Be aware, too, that subtle patterns emerge through the course of the day – don’t dismiss them. Anything that can be correlated is a pattern worth working. Sometimes the fish only hit lures moving up-sea, other days they want them to be moving down-sea. Some days the pattern is east, some days it’s west. Watch carefully for such emerging patterns during the course of each trip as working them can be much more productive than random casting or trolling. Just as important, when a patter begins to falter, go to the polar extreme. Slow down, speed up, cut across the wind, and troll in circles or S-patterns instead of straight. Cross each new move off the list after trying it for a sufficient amount of time and move on systematically to the next option.


The quickest way to find tuna is to watch the birds – but the key is in understanding which birds to watch. To be more specific, different species of sea birds can tip you off to the way the tuna are behaving.
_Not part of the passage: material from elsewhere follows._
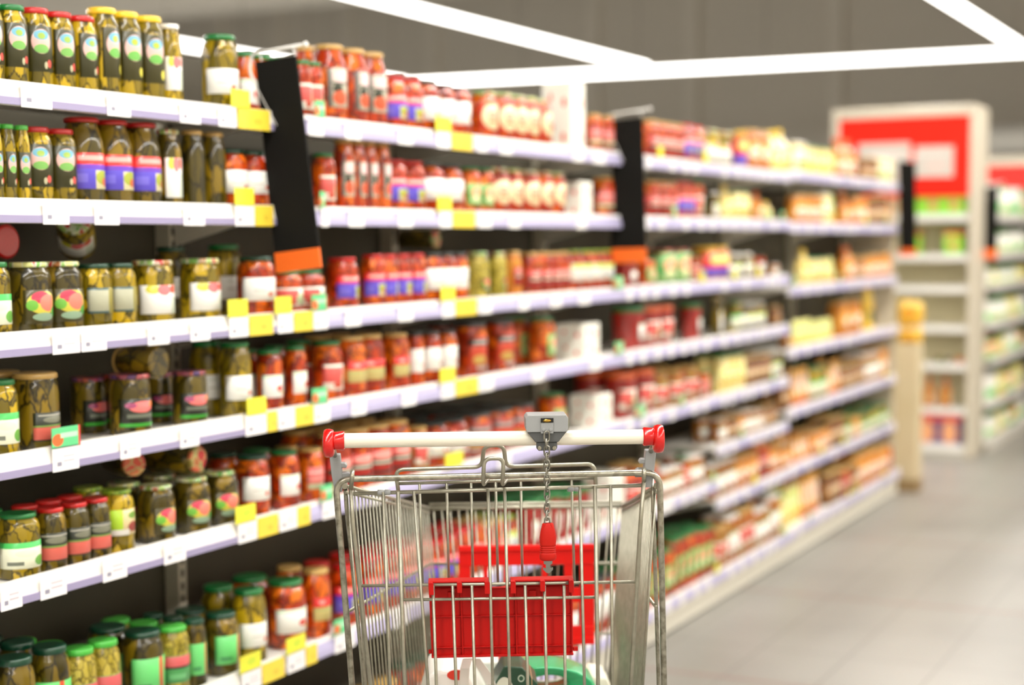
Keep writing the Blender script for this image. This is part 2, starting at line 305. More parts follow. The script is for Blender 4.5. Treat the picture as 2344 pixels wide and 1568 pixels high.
LB = {
 'oval': labelmat('label_oval', (52, 50, 14), [('e', .45, .66, .32, .27, (220, 176, 166)), ('e', .45, .80, .25, .11, (104, 168, 190)), ('e', .45, .78, .12, .07, (150, 176, 70)), ('e', .45, .50, .24, .10, (120, 178, 86)), ('e', .72, .18, .09, .09, (226, 90, 80)), ('e', .58, .14, .06, .08, (200, 196, 160))]),
 'ovaly': labelmat('label_oval_yellow', (60, 56, 14), [('e', .45, .66, .32, .27, (220, 176, 166)), ('e', .45, .80, .25, .11, (104, 168, 196)), ('e', .45, .78, .12, .07, (170, 186, 50)), ('e', .45, .50, .24, .10, (110, 180, 80)), ('e', .72, .18, .1, .1, (236, 226, 90))]),
 'redblue': labelmat('label_red_blue', BL, [('r', .5, .84, .5, .18, RD), ('r', .42, .86, .26, .07, (246, 160, 150)), ('r', .5, .62, .5, .06, (110, 60, 190)), ('r', .66, .26, .2, .26, (226, 216, 170)), ('e', .64, .32, .18, .2, (176, 186, 70)), ('e', .7, .2, .1, .12, (220, 116, 60)), ('r', .2, .3, .12, .12, (124, 112, 222))]),
 'white': labelmat('label_white', W_, [('e', .62, .28, .06, .1, (226, 110, 80)), ('r', .55, .8, .3, .02, (200, 210, 190)), ('r', .4, .45, .14, .03, (206, 200, 190))]),
 'whitered': labelmat('label_white_red', W_, [('e', .6, .4, .12, .14, (220, 60, 40)), ('e', .72, .2, .06, .08, (240, 200, 60)), ('r', .5, .92, .5, .05, (190, 220, 180))]),
 'whitegreen': labelmat('label_white_green', (238, 240, 214), [('r', .5, .9, .5, .12, (70, 190, 90)), ('e', .78, .25, .14, .2, (110, 180, 70)), ('r', .3, .2, .14, .07, (120, 126, 110)), ('e', .5, .58, .2, .14, (236, 226, 200))]),
 'lime': labelmat('label_lime', (176, 214, 50), [('r', .75, .5, .3, .5, (220, 200, 150)), ('e', .75, .3, .18, .2, (160, 60, 50)), ('r', .3, .1, .3, .12, W_), ('e', .74, .75, .16, .14, (110, 150, 50))]),
 'green': labelmat('label_green', (110, 214, 120), [('r', .55, .5, .05, .5, (206, 70, 30)), ('e', .82, .6, .14, .14, (226, 110, 100)), ('r', .22, .2, .12, .06, (70, 150, 90))]),
 'greenred': labelmat('label_green_red', (80, 160, 90), [('r', .5, .78, .5, .2, (206, 90, 90)), ('r', .5, .56, .5, .04, K_), ('r', .4, .24, .26, .1, (120, 200, 130))]),
 'blackred': labelmat('label_black_red', (34, 40, 24), [('r', .5, .26, .5, .22, (220, 104, 90)), ('e', .5, .74, .3, .12, (110, 110, 90)), ('r', .5, .52, .5, .03, (120, 150, 70)), ('r', .5, .9, .4, .03, (150, 146, 130))]),
 'diag': labelmat('label_grey_diamond', (186, 180, 158), [('e', .5, .8, .3, .16, (226, 190, 186)), ('e', .4, .48, .2, .12, (50, 56, 40)), ('e', .5, .25, .3, .18, (226, 96, 60)), ('r', .5, .62, .5, .03, (60, 60, 44)), ('r', .08, .5, .1, .5, (110, 104, 96))]),
 'cream': labelmat('label_cream_oval', (206, 60, 30), [('e', .5, .55, .42, .5, (240, 224, 176)), ('e', .5, .6, .22, .16, (226, 160, 130)), ('r', .5, .35, .2, .05, (206, 120, 70))]),
 'pink': labelmat('label_pink', (222, 104, 100), [('r', .5, .75, .5, .05, (234, 170, 160)), ('r', .5, .45, .5, .05, (236, 160, 150)), ('r', .5, .12, .5, .12, (200, 210, 170))]),
 'pinkwhite': labelmat('label_pink_white', (238, 236, 220), [('r', .3, .6, .3, .3, (214, 84, 76)), ('e', .7, .4, .16, .3, (190, 206, 160)), ('e', .4, .2, .14, .12, (210, 70, 40))]),
 'fruit': labelmat('label_fruit', (70, 62, 18), [('e', .5, .62, .42, .34, (206, 196, 70)), ('e', .42, .78, .24, .18, (206, 40, 70)), ('e', .62, .62, .24, .26, (236, 120, 100)), ('e', .2, .55, .14, .16, (110, 180, 60)), ('e', .5, .2, .3, .12, (150, 180, 150)), ('e', .85, .35, .12, .14, (70, 160, 60))]),
 'mush': labelmat('label_black_green_line', (30, 32, 18), [('e', .5, .72, .3, .2, (226, 106, 100)), ('e', .24, .78, .12, .1, (150, 40, 90)), ('e', .78, .8, .12, .12, (226, 120, 50)), ('r', .5, .4, .34, .07, (110, 116, 100)), ('r', .5, .08, .5, .06, (70, 190, 60))]),
 'veg': labelmat('label_white_vegetables', W_, [('e', .3, .86, .16, .16, (206, 200, 60)), ('e', .55, .84, .16, .2, (226, 110, 110)), ('e', .8, .86, .12, .16, (206, 90, 70)), ('r', .85, .3, .12, .3, (210, 220, 200))]),
 'teal': labelmat('label_grey_teal', (176, 176, 150), [('r', .5, .96, .5, .04, (50, 90, 96)), ('r', .5, .04, .5, .04, (50, 90, 96)), ('r', .8, .5, .2, .5, (150, 140, 60))]),
 'redblack': labelmat('label_red_black', (186, 34, 20), [('e', .5, .78, .3, .17, (224, 140, 128)), ('r', .5, .5, .44, .1, (60, 60, 44)), ('r', .5, .5, .3, .04, (206, 210, 190)), ('r', .5, .14, .5, .06, (30, 30, 24))]),
 'whitegreens': labelmat('label_white_lime', (238, 234, 220), [('e', .5, .84, .3, .14, (180, 206, 60)), ('e', .5, .4, .1, .1, (120, 170, 200)), ('e', .8, .5, .1, .2, (230, 140, 120))]),
 'greenoval': labelmat('label_green_oval', (150, 190, 110), [('e', .5, .5, .46, .48, (60, 160, 70)), ('e', .5, .6, .3, .26, (240, 170, 130)), ('e', .5, .3, .3, .16, (230, 240, 180))]),
 'fire': labelmat('label_yellow_red_blue', (226, 60, 40), [('e', .5, .75, .28, .2, (250, 220, 120)), ('r', .5, .2, .5, .2, (110, 90, 210)), ('r', .5, .5, .5, .06, (230, 60, 60))]),
 'redpic': labelmat('label_red_pepper', (190, 60, 30), [('r', .4, .82, .4, .1, (50, 46, 40)), ('r', .4, .82, .28, .04, (150, 146, 136)), ('e', .72, .4, .16, .3, (230, 30, 34)), ('e', .3, .3, .2, .14, (196, 160, 80)), ('r', .5, .06, .3, .05, (190, 190, 180))]),
 'redband': labelmat('label_red_band', (206, 190, 120), [('r', .5, .8, .5, .22, (216, 40, 36)), ('r', .5, .5, .5, .05, (170, 180, 110)), ('e', .3, .8, .12, .08, (240, 160, 150))]),
 'paleyel': labelmat('label_pale_yellow', (238, 232, 150), [('e', .5, .6, .3, .26, (180, 210, 90)), ('r', .5, .2, .5, .1, (240, 180, 90)), ('e', .4, .6, .12, .1, (240, 240, 230))]),
 'orangew': labelmat('label_orange_white', (226, 160, 60), [('e', .5, .55, .34, .3, (240, 220, 200)), ('e', .5, .55, .12, .1, (206, 90, 60)), ('r', .5, .1, .5, .1, (190, 90, 30))]),
 'brownl': labelmat('label_brown', (176, 120, 60), [('e', .5, .55, .3, .2, (226, 200, 160)), ('r', .5, .9, .5, .1, (120, 60, 30)), ('r', .5, .2, .3, .06, (90, 60, 40))]),
 'whitetall': labelmat('label_white_bottle', (238, 236, 226), [('e', .5, .3, .3, .2, (150, 186, 60)), ('e', .4, .7, .12, .12, (200, 214, 90))]),
 'bagy': labelmat('pouch_yellow', (244, 200, 66), [('e', .5, .3, .3, .2, (226, 160, 40)), ('r', .35, .3, .2, .16, (90, 100, 60)), ('e', .5, .75, .2, .1, (250, 226, 130))]),
 'dots': labelmat('label_white_red_dots', (246, 243, 230), [('e', .3, .78, .05, .06, (226, 90, 60)), ('e', .75, .7, .06, .07, (222, 70, 44)), ('e', .35, .35, .05, .05, (230, 110, 70)), ('e', .72, .2, .06, .07, (226, 80, 50))]),
}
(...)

Take herring gulls and black back gulls, for example. They are big and lazy birds. They aren’t fast enough to stay with tuna on the move so if you see them diving, you know the surface feed is strong and lasting. Petrels, in contrast, are fast, diving birds. They can work a baitfish school into a tight ball on their own – so they might be diving on bait without any tuna below.

It’s the terns that you’ll want to watch most closely. These birds fly in a wedge formation, similar to the way tuna school beneath the surface. The lead bird is generally right on the lead tuna. They are able to see down into the water 30 or 40 feet which gives them a pretty-good idea of how the tuna schools are tracking. When the fishing is tough, watch where the terns are headed. Get a good distance in front of the lead bird and blind cast with a big chrome-plated Yo-Zuri popper or a diamond jig to you’ll intercept the fish ahead of the fleet.


This may sound very basic, but when the fish disappear it’s time to get moving. Many anglers beat yesterday’s hot spot to a froth in the hopes the bite will resume. Oftentimes, it doesn’t. If a spot isn’t producing today looking for greener pastures can be a good idea – especially when the action has been scattered.

But where do you go when yesterday’s numbers don’t pan out? My money is usually on the nearest structure or steep edge on the charts. Edges in particular tend to concentrate bait. It’s a good bet the fish will arrive there first and regroup before spreading across a broader area again.

Keep your eyes open for pods of bait, of course, but don’t spend too long on it if you aren’t marking tuna. Simply note the location and then move on. You can always return if success remains elusive. The combination of thick bait and whales, however, is a different story. Find these two factors together and it might just be worth waiting around for the tuna to show up.